The Pension Accountability Act from Sen. Robert Portman (R-Ohio) and Rep. David Joyce (R-Ohio) would change that process so that the tally is based on those who vote on the reduction proposal. Currently, the law counts those who don’t vote as supporters of a plan. The other measure is the Keep Our Pension Promises Act, sponsored by Democratic Presidential candidate Sen. Bernie Sanders and Rep. Marcy Kaptur (D-Ohio), which would block any cuts.

Neither bill has been granted a hearing.

The fund in a web posting urged members of Congress to tackle pension funding issues that have been previously ignored and urged participants “to demand legislative action.” They targeted the union and others who urged the rejection to “move beyond talk” and work on influencing legislators to act.

It also reminded members that in the absence of action, their pensions could be reduced to “virtually nothing” in the future.

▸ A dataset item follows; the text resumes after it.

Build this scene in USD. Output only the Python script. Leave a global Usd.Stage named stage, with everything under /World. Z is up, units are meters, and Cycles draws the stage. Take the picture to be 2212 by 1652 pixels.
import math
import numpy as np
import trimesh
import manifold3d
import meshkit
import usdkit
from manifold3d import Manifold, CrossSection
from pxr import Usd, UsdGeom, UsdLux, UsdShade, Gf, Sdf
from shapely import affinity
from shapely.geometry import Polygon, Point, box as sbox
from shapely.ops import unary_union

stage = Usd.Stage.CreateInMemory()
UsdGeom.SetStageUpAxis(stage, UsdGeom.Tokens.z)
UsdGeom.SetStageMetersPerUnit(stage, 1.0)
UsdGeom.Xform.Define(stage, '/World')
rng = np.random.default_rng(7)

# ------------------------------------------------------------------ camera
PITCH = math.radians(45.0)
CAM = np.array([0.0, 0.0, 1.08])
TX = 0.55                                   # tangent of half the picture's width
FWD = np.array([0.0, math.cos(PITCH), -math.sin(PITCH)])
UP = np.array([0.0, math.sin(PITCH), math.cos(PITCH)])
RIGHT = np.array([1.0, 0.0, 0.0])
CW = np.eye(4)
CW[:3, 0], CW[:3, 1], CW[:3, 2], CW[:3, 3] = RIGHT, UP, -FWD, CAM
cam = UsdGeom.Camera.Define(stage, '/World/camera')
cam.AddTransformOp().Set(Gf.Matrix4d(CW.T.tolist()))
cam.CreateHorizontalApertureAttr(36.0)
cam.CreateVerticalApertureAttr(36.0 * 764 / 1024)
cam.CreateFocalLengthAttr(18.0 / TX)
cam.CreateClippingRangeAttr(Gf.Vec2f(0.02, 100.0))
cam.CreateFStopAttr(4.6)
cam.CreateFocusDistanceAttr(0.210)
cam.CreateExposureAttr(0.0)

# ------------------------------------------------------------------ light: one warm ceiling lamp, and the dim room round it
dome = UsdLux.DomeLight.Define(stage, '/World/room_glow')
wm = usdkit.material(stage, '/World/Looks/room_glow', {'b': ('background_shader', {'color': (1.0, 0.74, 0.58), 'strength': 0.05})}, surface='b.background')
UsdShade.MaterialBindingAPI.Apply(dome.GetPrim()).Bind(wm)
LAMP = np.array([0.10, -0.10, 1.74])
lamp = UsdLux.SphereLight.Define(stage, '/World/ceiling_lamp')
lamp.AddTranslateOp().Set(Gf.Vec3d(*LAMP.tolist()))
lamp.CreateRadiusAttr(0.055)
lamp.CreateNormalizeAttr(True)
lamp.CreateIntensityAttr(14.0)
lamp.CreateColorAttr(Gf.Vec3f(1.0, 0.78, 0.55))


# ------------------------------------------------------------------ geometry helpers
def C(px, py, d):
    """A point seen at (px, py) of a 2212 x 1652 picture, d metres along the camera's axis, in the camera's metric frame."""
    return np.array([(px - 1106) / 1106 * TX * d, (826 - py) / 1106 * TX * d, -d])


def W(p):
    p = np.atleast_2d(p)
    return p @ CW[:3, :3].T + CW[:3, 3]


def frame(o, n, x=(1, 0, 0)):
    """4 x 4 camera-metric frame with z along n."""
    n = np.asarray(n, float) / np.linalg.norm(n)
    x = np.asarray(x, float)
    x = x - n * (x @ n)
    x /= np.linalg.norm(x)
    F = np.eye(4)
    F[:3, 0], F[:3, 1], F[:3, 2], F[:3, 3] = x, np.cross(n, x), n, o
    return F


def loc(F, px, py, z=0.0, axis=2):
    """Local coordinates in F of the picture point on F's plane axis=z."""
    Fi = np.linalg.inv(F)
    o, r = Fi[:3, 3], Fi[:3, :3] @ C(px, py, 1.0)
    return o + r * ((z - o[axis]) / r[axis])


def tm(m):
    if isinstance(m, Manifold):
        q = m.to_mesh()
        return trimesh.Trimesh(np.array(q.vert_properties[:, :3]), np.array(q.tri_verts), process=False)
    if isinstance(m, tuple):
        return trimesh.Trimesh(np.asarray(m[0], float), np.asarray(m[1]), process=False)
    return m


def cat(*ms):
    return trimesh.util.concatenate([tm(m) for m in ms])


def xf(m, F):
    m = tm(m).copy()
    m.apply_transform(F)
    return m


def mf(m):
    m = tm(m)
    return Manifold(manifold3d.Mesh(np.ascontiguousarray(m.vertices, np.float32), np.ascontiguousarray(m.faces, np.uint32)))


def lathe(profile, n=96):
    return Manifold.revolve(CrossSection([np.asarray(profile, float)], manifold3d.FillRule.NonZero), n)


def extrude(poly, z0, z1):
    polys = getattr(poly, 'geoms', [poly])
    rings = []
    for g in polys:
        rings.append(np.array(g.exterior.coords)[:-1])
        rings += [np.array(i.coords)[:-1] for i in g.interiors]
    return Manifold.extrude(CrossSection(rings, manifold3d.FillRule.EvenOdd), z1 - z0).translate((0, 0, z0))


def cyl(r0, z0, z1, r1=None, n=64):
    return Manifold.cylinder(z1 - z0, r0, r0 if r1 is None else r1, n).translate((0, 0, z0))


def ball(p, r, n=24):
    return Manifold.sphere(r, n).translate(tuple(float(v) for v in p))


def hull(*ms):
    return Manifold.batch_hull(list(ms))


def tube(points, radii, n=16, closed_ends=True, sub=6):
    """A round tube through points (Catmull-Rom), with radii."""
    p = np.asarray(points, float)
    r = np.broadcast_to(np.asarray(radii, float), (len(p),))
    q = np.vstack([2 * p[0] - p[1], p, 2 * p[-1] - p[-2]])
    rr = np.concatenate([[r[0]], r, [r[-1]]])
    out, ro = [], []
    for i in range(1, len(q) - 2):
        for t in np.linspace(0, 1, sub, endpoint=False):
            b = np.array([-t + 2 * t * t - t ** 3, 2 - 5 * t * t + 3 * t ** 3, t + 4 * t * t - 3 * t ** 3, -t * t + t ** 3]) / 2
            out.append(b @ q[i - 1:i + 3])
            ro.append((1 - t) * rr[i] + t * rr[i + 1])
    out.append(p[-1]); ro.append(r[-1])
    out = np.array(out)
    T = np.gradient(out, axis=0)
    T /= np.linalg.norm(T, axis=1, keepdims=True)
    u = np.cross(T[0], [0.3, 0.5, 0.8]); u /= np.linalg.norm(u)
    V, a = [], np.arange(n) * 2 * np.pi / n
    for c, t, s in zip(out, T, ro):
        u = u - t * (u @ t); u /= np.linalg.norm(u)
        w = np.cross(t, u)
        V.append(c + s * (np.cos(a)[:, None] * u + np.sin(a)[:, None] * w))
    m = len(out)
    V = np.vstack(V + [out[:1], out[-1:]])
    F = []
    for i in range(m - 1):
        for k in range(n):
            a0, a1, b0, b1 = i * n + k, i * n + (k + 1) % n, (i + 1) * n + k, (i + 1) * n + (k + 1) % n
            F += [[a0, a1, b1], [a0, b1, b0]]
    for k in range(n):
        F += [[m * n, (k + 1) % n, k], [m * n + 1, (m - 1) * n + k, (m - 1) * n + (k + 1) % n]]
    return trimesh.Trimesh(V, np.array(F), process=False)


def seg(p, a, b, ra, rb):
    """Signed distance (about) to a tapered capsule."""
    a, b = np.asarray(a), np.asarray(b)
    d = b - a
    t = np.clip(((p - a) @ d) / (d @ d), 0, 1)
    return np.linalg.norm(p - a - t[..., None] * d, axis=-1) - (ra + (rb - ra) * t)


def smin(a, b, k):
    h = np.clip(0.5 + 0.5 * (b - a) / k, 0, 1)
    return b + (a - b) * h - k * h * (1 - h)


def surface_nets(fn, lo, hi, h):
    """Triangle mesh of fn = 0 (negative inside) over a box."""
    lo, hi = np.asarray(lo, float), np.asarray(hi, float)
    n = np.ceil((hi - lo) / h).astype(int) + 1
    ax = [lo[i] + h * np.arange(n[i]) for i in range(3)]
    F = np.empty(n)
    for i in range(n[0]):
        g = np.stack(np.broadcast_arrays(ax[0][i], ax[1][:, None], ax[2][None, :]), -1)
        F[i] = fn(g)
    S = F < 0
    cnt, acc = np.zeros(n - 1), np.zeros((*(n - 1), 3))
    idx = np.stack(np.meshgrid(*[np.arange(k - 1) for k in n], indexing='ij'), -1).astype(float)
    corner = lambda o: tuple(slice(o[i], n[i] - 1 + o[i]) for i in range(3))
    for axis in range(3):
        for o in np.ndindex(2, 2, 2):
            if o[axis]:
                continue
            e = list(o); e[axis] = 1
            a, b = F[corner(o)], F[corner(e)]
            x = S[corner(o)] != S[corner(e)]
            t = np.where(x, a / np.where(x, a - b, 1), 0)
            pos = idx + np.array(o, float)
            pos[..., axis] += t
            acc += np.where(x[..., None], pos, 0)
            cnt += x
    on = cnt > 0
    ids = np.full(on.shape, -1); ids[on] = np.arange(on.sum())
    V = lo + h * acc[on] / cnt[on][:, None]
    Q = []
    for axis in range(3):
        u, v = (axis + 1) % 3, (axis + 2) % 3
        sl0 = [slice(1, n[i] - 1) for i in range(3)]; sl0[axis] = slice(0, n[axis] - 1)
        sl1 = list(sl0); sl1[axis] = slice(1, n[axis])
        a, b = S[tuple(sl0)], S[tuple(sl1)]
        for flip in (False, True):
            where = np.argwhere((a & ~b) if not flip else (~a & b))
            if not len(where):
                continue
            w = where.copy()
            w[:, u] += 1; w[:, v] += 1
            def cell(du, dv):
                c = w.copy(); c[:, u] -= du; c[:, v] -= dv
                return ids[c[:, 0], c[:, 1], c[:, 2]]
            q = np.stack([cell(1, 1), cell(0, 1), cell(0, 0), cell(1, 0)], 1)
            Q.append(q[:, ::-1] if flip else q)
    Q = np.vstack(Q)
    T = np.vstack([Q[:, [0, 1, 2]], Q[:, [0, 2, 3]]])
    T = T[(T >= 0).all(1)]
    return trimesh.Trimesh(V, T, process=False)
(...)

In a letter to Senate leaders of both parties, Treasury Secretary Jack Lew said, “We urge Congress to consider carefully the issues that have emerged. Finding a balanced solution will require painful choices, but we must work together to preserve the promise of retirement security that these workers have bargained for and earned.”

In addition to comments about the overall failure to reduce benefits equitably, Feinberg told Central States specifically that the fund’s plan to implement cuts for UPS Inc. workers wasn’t equitable. UPS last month said that if the plan by Central States went forward that the package carrier would have to pay at least $3.3 billion in benefits to make up for cuts imposed by the fund. A total of 43,000 UPS retirees still are receiving benefits from the fund.

UPS exited the fund in 2007 by paying $6.1 billion, but the terms of that departure left the company exposed in the event of future benefit reductions.

Feinberg said that the action regarding Central States did not mean that proposals received from other pension funds also would be rejected.

Feinberg said the financial assumptions fell short because they used improper estimates of future returns on investment, excluded relevant economic data and miscalculated how returns on investment would affect the plan’s overall assets over time.

The Central States letters to retirees weren’t readily understandable because the language was too technical and relied on unclear cross-referencing from one document to another, Feinberg said. He noted a section that contained a 98-word sentence.

He noted that even though the law is complex, Central States should have taken “the time and care to explain those proposed reductions in a manner that can be understood by an average plan participant.”

Among major carriers, only ArcBest Corp.’s ABF Freight is paying fully into the system. YRC Worldwide is making reduced payments under the terms of union and financial agreements.

Active workers also would have been affected since Central States proposed to raise the minimum allowable retirement age for full benefits to 65 from 62 and reduce future pension levels.